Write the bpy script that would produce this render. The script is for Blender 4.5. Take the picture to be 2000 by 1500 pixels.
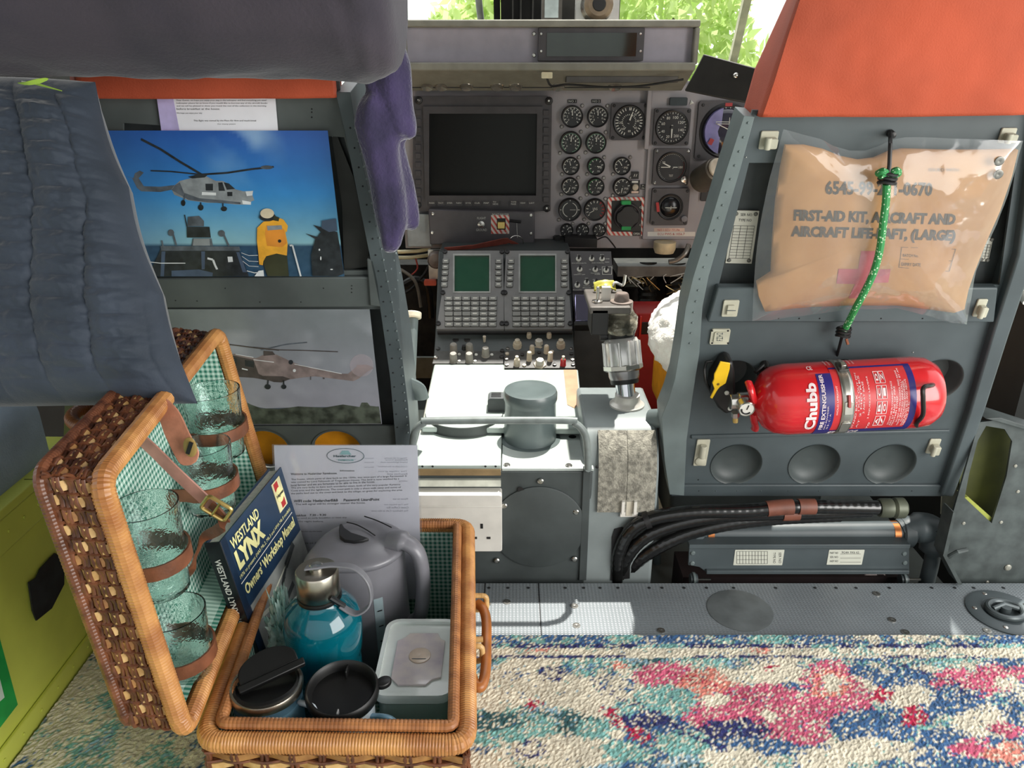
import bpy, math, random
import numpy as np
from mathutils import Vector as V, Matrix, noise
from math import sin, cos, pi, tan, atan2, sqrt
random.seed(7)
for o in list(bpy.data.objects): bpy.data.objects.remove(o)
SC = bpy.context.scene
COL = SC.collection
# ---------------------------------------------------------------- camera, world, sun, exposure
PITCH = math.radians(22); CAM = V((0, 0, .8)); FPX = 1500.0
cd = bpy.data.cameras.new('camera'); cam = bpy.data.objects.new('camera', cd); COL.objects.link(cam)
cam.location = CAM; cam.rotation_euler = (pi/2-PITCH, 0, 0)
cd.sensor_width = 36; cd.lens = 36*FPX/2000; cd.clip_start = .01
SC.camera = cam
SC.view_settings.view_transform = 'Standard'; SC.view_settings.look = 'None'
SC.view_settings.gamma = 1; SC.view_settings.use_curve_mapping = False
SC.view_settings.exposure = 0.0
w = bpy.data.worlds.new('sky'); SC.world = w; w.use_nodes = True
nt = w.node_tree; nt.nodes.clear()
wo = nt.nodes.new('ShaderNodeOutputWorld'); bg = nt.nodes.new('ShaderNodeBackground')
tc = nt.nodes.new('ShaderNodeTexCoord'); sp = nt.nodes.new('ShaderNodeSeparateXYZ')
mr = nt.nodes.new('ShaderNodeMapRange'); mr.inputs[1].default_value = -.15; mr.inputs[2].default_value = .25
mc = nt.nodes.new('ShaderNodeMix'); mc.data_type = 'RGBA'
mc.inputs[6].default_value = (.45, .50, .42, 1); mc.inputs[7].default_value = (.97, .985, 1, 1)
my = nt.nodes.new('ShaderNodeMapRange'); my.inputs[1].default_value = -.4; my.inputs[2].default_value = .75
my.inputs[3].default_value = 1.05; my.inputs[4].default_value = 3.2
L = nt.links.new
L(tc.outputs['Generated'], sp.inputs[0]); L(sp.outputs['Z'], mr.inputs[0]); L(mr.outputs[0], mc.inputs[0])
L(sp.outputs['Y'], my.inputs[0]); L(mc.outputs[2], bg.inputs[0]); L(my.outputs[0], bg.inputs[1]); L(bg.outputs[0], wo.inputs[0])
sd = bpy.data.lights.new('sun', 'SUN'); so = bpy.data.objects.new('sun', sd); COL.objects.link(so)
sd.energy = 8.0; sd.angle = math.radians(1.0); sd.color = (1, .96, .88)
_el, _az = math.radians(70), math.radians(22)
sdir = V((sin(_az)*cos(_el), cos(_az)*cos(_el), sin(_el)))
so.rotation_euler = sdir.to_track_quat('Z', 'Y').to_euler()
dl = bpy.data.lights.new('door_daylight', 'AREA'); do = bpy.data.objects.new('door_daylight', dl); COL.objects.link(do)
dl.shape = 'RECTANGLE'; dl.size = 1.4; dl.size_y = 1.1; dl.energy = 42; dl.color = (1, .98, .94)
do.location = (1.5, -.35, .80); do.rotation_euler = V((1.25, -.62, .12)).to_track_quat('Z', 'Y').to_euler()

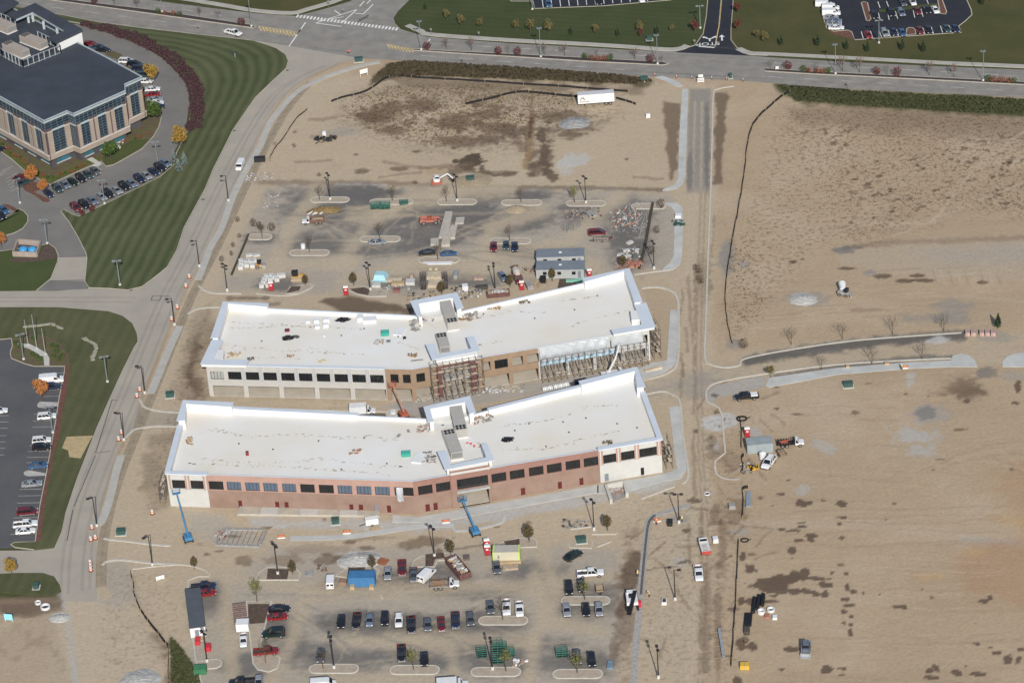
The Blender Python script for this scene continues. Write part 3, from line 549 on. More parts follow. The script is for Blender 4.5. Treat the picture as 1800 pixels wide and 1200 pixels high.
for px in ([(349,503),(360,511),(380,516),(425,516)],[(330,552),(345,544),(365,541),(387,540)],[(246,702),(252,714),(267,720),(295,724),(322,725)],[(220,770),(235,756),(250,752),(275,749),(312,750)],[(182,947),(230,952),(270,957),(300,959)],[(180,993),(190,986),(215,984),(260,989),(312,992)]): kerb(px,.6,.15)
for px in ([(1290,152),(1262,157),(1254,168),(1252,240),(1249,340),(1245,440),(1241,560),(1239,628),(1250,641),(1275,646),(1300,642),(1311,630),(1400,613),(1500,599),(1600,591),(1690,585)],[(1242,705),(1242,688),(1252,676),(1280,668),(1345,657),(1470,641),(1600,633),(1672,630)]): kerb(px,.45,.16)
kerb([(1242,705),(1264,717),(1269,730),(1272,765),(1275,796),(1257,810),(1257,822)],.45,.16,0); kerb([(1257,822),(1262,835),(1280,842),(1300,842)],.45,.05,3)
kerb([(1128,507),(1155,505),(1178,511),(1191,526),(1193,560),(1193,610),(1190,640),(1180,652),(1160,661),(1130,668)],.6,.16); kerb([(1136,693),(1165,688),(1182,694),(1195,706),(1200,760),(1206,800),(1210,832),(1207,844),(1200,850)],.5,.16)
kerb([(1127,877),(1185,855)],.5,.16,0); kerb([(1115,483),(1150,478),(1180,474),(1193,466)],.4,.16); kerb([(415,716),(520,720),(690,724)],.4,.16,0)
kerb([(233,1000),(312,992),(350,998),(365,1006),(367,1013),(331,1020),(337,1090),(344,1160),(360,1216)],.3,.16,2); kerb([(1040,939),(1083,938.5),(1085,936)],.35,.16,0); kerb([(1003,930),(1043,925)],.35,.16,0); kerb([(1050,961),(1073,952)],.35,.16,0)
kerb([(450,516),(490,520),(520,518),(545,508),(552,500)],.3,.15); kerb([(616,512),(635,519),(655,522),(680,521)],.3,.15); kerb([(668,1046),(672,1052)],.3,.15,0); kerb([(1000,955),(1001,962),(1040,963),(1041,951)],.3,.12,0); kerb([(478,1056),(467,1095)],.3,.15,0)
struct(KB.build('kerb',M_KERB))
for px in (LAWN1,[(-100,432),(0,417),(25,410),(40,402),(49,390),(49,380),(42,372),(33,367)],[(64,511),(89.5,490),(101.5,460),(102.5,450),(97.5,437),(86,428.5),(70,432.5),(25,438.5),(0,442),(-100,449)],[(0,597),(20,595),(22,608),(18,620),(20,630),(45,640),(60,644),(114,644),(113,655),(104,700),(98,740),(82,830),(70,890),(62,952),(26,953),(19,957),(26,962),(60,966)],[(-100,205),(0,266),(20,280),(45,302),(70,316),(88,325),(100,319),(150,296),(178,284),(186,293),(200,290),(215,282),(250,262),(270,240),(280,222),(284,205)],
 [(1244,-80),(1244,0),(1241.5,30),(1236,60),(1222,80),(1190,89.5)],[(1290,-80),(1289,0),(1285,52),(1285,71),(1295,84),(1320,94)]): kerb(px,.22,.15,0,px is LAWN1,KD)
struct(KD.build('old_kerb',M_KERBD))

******

■ EXERCISE
Copy each line of the data above that holds "Blender".

■ RESPONSE TO THIS TASK
Write the bpy script that would produce this render. The script is for Blender 4.5. Take the picture to be 2000 by 1500 pixels.
The Blender Python script for this scene continues. Write part 3, from line 549 on. More parts follow. The script is for Blender 4.5. Treat the picture as 1800 pixels wide and 1200 pixels high.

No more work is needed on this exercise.